<<<<

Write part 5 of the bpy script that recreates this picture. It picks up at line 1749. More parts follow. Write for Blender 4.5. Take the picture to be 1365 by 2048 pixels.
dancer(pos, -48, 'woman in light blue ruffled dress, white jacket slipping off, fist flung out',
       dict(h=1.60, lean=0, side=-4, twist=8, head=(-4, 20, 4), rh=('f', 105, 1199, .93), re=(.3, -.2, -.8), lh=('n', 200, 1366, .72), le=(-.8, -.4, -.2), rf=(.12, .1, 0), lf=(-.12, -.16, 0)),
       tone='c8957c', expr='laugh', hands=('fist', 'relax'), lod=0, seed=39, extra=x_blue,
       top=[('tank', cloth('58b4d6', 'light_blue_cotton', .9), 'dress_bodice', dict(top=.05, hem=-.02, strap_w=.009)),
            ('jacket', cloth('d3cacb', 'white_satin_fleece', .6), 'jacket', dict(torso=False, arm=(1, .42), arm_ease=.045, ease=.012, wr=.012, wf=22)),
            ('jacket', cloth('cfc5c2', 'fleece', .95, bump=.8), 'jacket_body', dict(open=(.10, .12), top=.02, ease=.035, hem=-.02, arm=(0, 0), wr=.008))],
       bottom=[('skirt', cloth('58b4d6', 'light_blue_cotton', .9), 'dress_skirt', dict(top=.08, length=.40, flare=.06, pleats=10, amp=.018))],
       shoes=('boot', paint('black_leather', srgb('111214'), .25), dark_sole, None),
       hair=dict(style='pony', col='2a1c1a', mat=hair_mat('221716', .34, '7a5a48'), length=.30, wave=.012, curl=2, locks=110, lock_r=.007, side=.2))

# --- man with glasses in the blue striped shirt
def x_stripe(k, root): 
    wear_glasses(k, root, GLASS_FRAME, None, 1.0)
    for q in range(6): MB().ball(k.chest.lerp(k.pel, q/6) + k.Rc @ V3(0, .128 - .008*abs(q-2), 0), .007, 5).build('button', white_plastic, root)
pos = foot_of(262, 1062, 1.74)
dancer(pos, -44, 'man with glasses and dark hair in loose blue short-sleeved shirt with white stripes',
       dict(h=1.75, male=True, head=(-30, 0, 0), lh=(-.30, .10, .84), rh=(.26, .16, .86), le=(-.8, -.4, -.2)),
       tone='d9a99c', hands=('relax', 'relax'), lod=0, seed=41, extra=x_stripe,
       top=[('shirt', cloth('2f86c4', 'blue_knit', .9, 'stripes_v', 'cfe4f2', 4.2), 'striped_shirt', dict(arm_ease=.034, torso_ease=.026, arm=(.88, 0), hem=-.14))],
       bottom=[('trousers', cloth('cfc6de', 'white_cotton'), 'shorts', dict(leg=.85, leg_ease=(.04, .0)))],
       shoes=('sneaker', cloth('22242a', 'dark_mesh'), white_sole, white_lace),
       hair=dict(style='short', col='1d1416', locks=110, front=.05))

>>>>

Stated problem: Repeat the whole listing exactly, keeping every line intact.

Exercise result:
Write part 5 of the bpy script that recreates this picture. It picks up at line 1749. More parts follow. Write for Blender 4.5. Take the picture to be 1365 by 2048 pixels.
dancer(pos, -48, 'woman in light blue ruffled dress, white jacket slipping off, fist flung out',
       dict(h=1.60, lean=0, side=-4, twist=8, head=(-4, 20, 4), rh=('f', 105, 1199, .93), re=(.3, -.2, -.8), lh=('n', 200, 1366, .72), le=(-.8, -.4, -.2), rf=(.12, .1, 0), lf=(-.12, -.16, 0)),
       tone='c8957c', expr='laugh', hands=('fist', 'relax'), lod=0, seed=39, extra=x_blue,
       top=[('tank', cloth('58b4d6', 'light_blue_cotton', .9), 'dress_bodice', dict(top=.05, hem=-.02, strap_w=.009)),
            ('jacket', cloth('d3cacb', 'white_satin_fleece', .6), 'jacket', dict(torso=False, arm=(1, .42), arm_ease=.045, ease=.012, wr=.012, wf=22)),
            ('jacket', cloth('cfc5c2', 'fleece', .95, bump=.8), 'jacket_body', dict(open=(.10, .12), top=.02, ease=.035, hem=-.02, arm=(0, 0), wr=.008))],
       bottom=[('skirt', cloth('58b4d6', 'light_blue_cotton', .9), 'dress_skirt', dict(top=.08, length=.40, flare=.06, pleats=10, amp=.018))],
       shoes=('boot', paint('black_leather', srgb('111214'), .25), dark_sole, None),
       hair=dict(style='pony', col='2a1c1a', mat=hair_mat('221716', .34, '7a5a48'), length=.30, wave=.012, curl=2, locks=110, lock_r=.007, side=.2))

# --- man with glasses in the blue striped shirt
def x_stripe(k, root): 
    wear_glasses(k, root, GLASS_FRAME, None, 1.0)
    for q in range(6): MB().ball(k.chest.lerp(k.pel, q/6) + k.Rc @ V3(0, .128 - .008*abs(q-2), 0), .007, 5).build('button', white_plastic, root)
pos = foot_of(262, 1062, 1.74)
dancer(pos, -44, 'man with glasses and dark hair in loose blue short-sleeved shirt with white stripes',
       dict(h=1.75, male=True, head=(-30, 0, 0), lh=(-.30, .10, .84), rh=(.26, .16, .86), le=(-.8, -.4, -.2)),
       tone='d9a99c', hands=('relax', 'relax'), lod=0, seed=41, extra=x_stripe,
       top=[('shirt', cloth('2f86c4', 'blue_knit', .9, 'stripes_v', 'cfe4f2', 4.2), 'striped_shirt', dict(arm_ease=.034, torso_ease=.026, arm=(.88, 0), hem=-.14))],
       bottom=[('trousers', cloth('cfc6de', 'white_cotton'), 'shorts', dict(leg=.85, leg_ease=(.04, .0)))],
       shoes=('sneaker', cloth('22242a', 'dark_mesh'), white_sole, white_lace),
       hair=dict(style='short', col='1d1416', locks=110, front=.05))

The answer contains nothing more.